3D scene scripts
* BEGIN *
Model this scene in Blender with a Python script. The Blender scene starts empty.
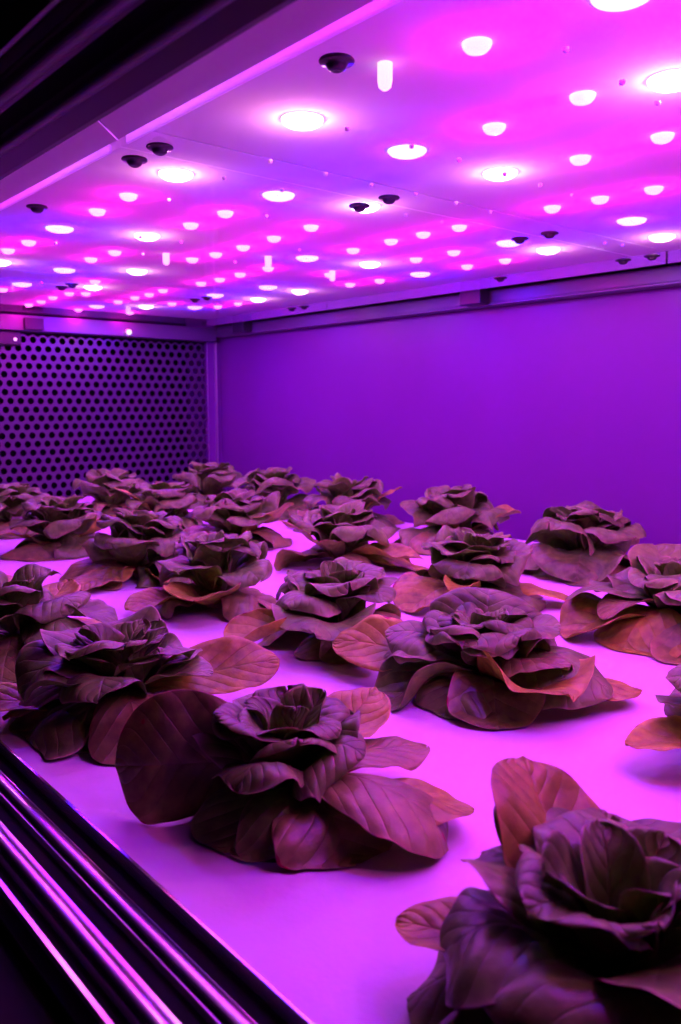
import bpy, bmesh, math, random
from mathutils import Vector, Matrix, noise
C = bpy.context.scene
col = C.collection
PI = math.pi

# ---------------------------------------------------------------- camera, world, exposure
cam_d = bpy.data.cameras.new('camera')
cam = bpy.data.objects.new('camera', cam_d)
col.objects.link(cam)
rot = Matrix(((0.762316, 0.08275007, -0.64189309),
              (-0.647205, 0.09746789, -0.75605932),
              (0.0, 0.99179254, 0.12785759)))
# columns of the camera's matrix are its right, up and back axes
cam.matrix_world = Matrix.Translation((0, 0, 0.2)) @ rot.to_4x4()
cam_d.sensor_fit = 'VERTICAL'
cam_d.sensor_height = 36.0
cam_d.lens = 36.0 * 830.0 / 1024.0
cam_d.clip_start = 0.01
cam_d.clip_end = 50
cam_d.dof.use_dof = True
cam_d.dof.focus_distance = 0.56
cam_d.dof.aperture_fstop = 16
C.camera = cam

w = bpy.data.worlds.new('world')
C.world = w
w.use_nodes = True
w.node_tree.nodes['Background'].inputs[0].default_value = (0, 0, 0, 1)
w.node_tree.nodes['Background'].inputs[1].default_value = 0.0

vs = C.view_settings
vs.view_transform = 'Standard'
vs.look = 'None'
vs.exposure = -0.55
vs.gamma = 1.0
vs.use_curve_mapping = False

LED_POWER = 1.0

# ---------------------------------------------------------------- materials
def mat(name, base=(.5, .5, .5), rough=.5, metal=0.0, spec=.5, emit=None, strength=0.0):
    m = bpy.data.materials.new(name)
    m.use_nodes = True
    b = m.node_tree.nodes['Principled BSDF']
    b.inputs['Base Color'].default_value = (*base, 1)
    b.inputs['Roughness'].default_value = rough
    b.inputs['Metallic'].default_value = metal
    b.inputs['Specular IOR Level'].default_value = spec
    if emit:
        b.inputs['Emission Color'].default_value = (*emit, 1)
        b.inputs['Emission Strength'].default_value = strength
    return m

def noise_variation(m, scale, amount, base, bump=0.0, bump_scale=None, stretch=(1, 1, 1), rough=None):
    nt = m.node_tree
    b = nt.nodes['Principled BSDF']
    tc = nt.nodes.new('ShaderNodeTexCoord')
    mp = nt.nodes.new('ShaderNodeMapping')
    mp.inputs['Scale'].default_value = stretch
    nt.links.new(tc.outputs['Object'], mp.inputs['Vector'])
    n = nt.nodes.new('ShaderNodeTexNoise')
    n.inputs['Scale'].default_value = scale
    n.inputs['Detail'].default_value = 5
    nt.links.new(mp.outputs[0], n.inputs['Vector'])
    r = nt.nodes.new('ShaderNodeValToRGB')
    r.color_ramp.elements[0].position = .3
    r.color_ramp.elements[1].position = .7
    r.color_ramp.elements[0].color = (*[c * (1 - amount) for c in base], 1)
    r.color_ramp.elements[1].color = (*[min(1, c * (1 + amount)) for c in base], 1)
    nt.links.new(n.outputs[0], r.inputs[0])
    nt.links.new(r.outputs[0], b.inputs['Base Color'])
    if rough:
        rr = nt.nodes.new('ShaderNodeMapRange')
        rr.inputs['To Min'].default_value = rough[0]
        rr.inputs['To Max'].default_value = rough[1]
        nt.links.new(n.outputs[0], rr.inputs['Value'])
        nt.links.new(rr.outputs[0], b.inputs['Roughness'])
    if bump:
        n2 = nt.nodes.new('ShaderNodeTexNoise')
        n2.inputs['Scale'].default_value = bump_scale or scale
        n2.inputs['Detail'].default_value = 4
        nt.links.new(mp.outputs[0], n2.inputs['Vector'])
        bp = nt.nodes.new('ShaderNodeBump')
        bp.inputs['Strength'].default_value = 1.0
        bp.inputs['Distance'].default_value = bump
        nt.links.new(n2.outputs[0], bp.inputs['Height'])
        nt.links.new(bp.outputs[0], b.inputs['Normal'])
    return m

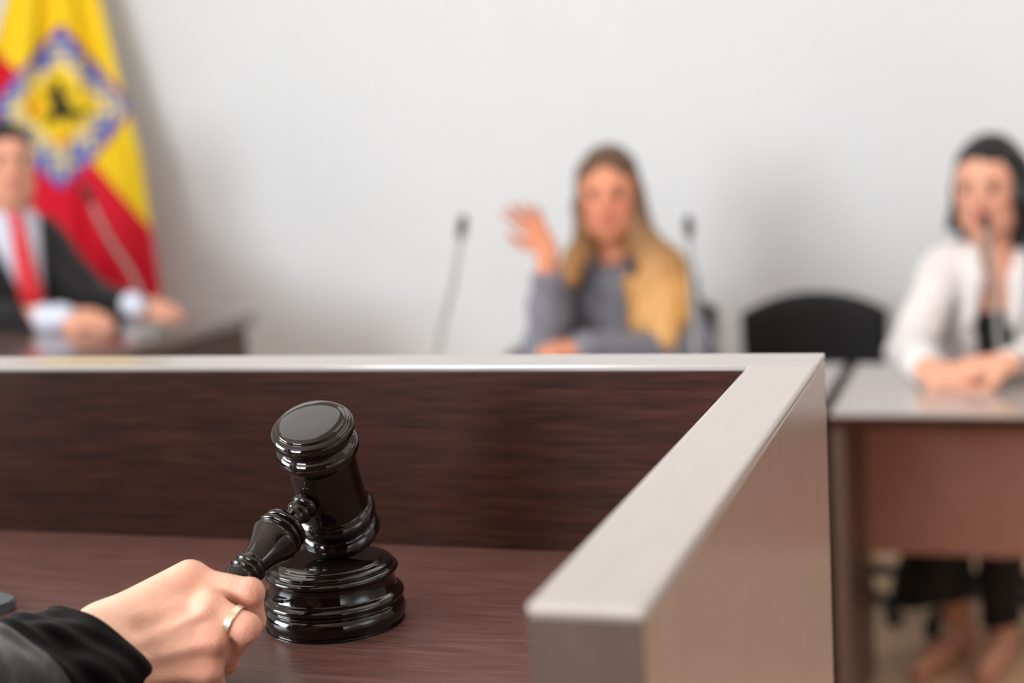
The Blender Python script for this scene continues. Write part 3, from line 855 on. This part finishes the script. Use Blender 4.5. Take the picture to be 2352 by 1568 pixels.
* END *
Without the pictures, write out every entry precisely as it appears.

■ Task response
Model this scene in Blender with a Python script. The Blender scene starts empty.
import bpy, bmesh, math, random
from mathutils import Vector, Matrix, noise
C = bpy.context.scene
col = C.collection
PI = math.pi

# ---------------------------------------------------------------- camera, world, exposure
cam_d = bpy.data.cameras.new('camera')
cam = bpy.data.objects.new('camera', cam_d)
col.objects.link(cam)
rot = Matrix(((0.762316, 0.08275007, -0.64189309),
              (-0.647205, 0.09746789, -0.75605932),
              (0.0, 0.99179254, 0.12785759)))
# columns of the camera's matrix are its right, up and back axes
cam.matrix_world = Matrix.Translation((0, 0, 0.2)) @ rot.to_4x4()
cam_d.sensor_fit = 'VERTICAL'
cam_d.sensor_height = 36.0
cam_d.lens = 36.0 * 830.0 / 1024.0
cam_d.clip_start = 0.01
cam_d.clip_end = 50
cam_d.dof.use_dof = True
cam_d.dof.focus_distance = 0.56
cam_d.dof.aperture_fstop = 16
C.camera = cam

w = bpy.data.worlds.new('world')
C.world = w
w.use_nodes = True
w.node_tree.nodes['Background'].inputs[0].default_value = (0, 0, 0, 1)
w.node_tree.nodes['Background'].inputs[1].default_value = 0.0

vs = C.view_settings
vs.view_transform = 'Standard'
vs.look = 'None'
vs.exposure = -0.55
vs.gamma = 1.0
vs.use_curve_mapping = False

LED_POWER = 1.0

# ---------------------------------------------------------------- materials
def mat(name, base=(.5, .5, .5), rough=.5, metal=0.0, spec=.5, emit=None, strength=0.0):
    m = bpy.data.materials.new(name)
    m.use_nodes = True
    b = m.node_tree.nodes['Principled BSDF']
    b.inputs['Base Color'].default_value = (*base, 1)
    b.inputs['Roughness'].default_value = rough
    b.inputs['Metallic'].default_value = metal
    b.inputs['Specular IOR Level'].default_value = spec
    if emit:
        b.inputs['Emission Color'].default_value = (*emit, 1)
        b.inputs['Emission Strength'].default_value = strength
    return m

def noise_variation(m, scale, amount, base, bump=0.0, bump_scale=None, stretch=(1, 1, 1), rough=None):
    nt = m.node_tree
    b = nt.nodes['Principled BSDF']
    tc = nt.nodes.new('ShaderNodeTexCoord')
    mp = nt.nodes.new('ShaderNodeMapping')
    mp.inputs['Scale'].default_value = stretch
    nt.links.new(tc.outputs['Object'], mp.inputs['Vector'])
    n = nt.nodes.new('ShaderNodeTexNoise')
    n.inputs['Scale'].default_value = scale
    n.inputs['Detail'].default_value = 5
    nt.links.new(mp.outputs[0], n.inputs['Vector'])
    r = nt.nodes.new('ShaderNodeValToRGB')
    r.color_ramp.elements[0].position = .3
    r.color_ramp.elements[1].position = .7
    r.color_ramp.elements[0].color = (*[c * (1 - amount) for c in base], 1)
    r.color_ramp.elements[1].color = (*[min(1, c * (1 + amount)) for c in base], 1)
    nt.links.new(n.outputs[0], r.inputs[0])
    nt.links.new(r.outputs[0], b.inputs['Base Color'])
    if rough:
        rr = nt.nodes.new('ShaderNodeMapRange')
        rr.inputs['To Min'].default_value = rough[0]
        rr.inputs['To Max'].default_value = rough[1]
        nt.links.new(n.outputs[0], rr.inputs['Value'])
        nt.links.new(rr.outputs[0], b.inputs['Roughness'])
    if bump:
        n2 = nt.nodes.new('ShaderNodeTexNoise')
        n2.inputs['Scale'].default_value = bump_scale or scale
        n2.inputs['Detail'].default_value = 4
        nt.links.new(mp.outputs[0], n2.inputs['Vector'])
        bp = nt.nodes.new('ShaderNodeBump')
        bp.inputs['Strength'].default_value = 1.0
        bp.inputs['Distance'].default_value = bump
        nt.links.new(n2.outputs[0], bp.inputs['Height'])
        nt.links.new(bp.outputs[0], b.inputs['Normal'])
    return m

The Blender Python script for this scene continues. Write part 3, from line 855 on. This part finishes the script. Use Blender 4.5. Take the picture to be 2352 by 1568 pixels.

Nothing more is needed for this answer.